Friday, February 15, 2019

Where Can You Run To?

Where do you go when you’re in a place you don’t want to be? When you really messed up and did something, or said something you know you shouldn’t have? God established a place that offered safety for a person that sinned and then came to their senses. We can read about the Cities of Refuge in the book of Numbers. Moses instructed the people in Numbers 35:10, “When you cross the Jordan into the land of Canaan, designate cities of refuge to which people can run to for safety if they’ve have killed someone accidentally. These cities will be places of protection [from those seeking revenge].”

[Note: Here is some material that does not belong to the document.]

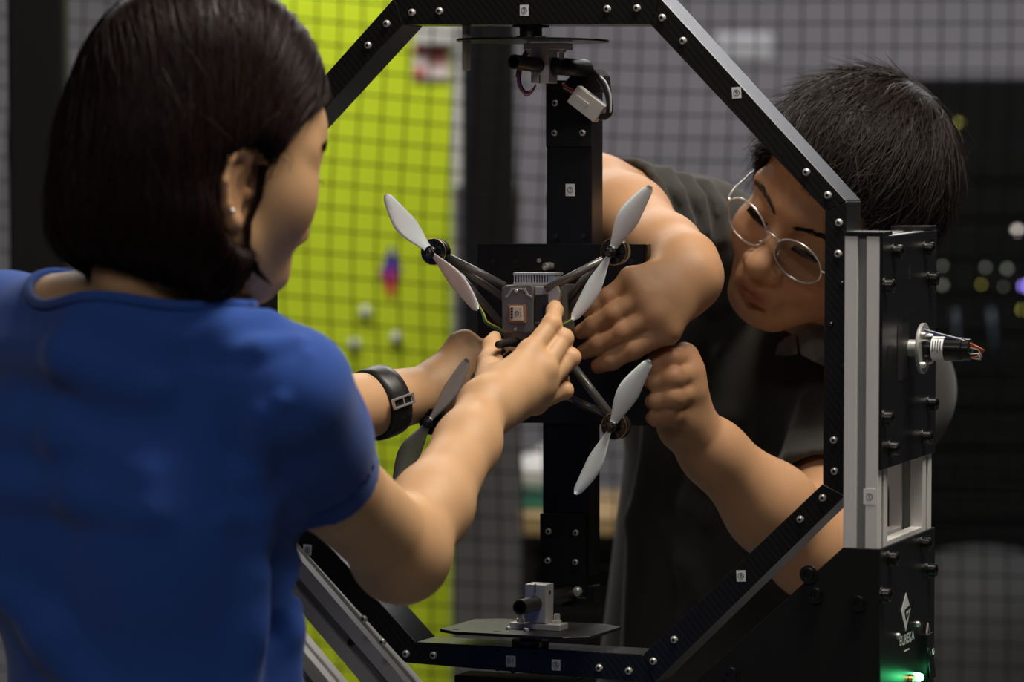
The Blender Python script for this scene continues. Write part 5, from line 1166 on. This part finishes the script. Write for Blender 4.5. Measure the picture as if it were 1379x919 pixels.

But where do you go when your sin is against the owner of the City of Refuge, or God himself? Much like Adam and Eve, we often tend to hide from God. In Psalms 139:1-8, David wrote a psalm describing God’s nature to our sin versus our response to our sin: “O Lord, You have searched me and known me. You know my sitting down and my rising up; You understand my thought afar off. You comprehend my path and my lying down and are acquainted with all my ways. For there is not a word on my tongue, but behold, O Lord, You know it altogether. You have hedged me behind and before and laid Your hand upon me. Such knowledge is too wonderful for me; it is high, I cannot attain it. Where can I go from Your Spirit? Or where can I flee from Your presence? If I ascend into heaven, You are there….”

Perhaps our biggest enemy is when we find ourselves caught up in a spiritual place that we don’t want to be in, a sinful situation, is actually ourselves. We can be our biggest obstacle from receiving the unfathomable grace of God.

Peter reminded the “pilgrims of the Dispersion,” in 1 Peter 1:1 to put their hope in God’s amazing mercy and His incorruptible promises as our source of strength. And he later reminds them that “God resists the proud, but gives grace to the humble” (1 Peter 5:5). This is another way God reveals His nature to us. Instead of revenge and justice, He prefers righteousness and mercy (2 Peter 3:9). This is what Nicodemus discovered about God’s nature in John 3:16, “For God so loved the world that He gave His only begotten Son, that whoever believes in Him should not perish but have everlasting life.”

As we consider the story of the Prodigal Son (Luke 15), try to consider what God wants us to do when we’ve been burdened by sin, when we’ve wandered far away from home, when we’ve turned our back on Him -- He wants us to run to His home, to His presence. The prodigal son found great peace in coming to the realization that in his father’s presence is where he needed to be.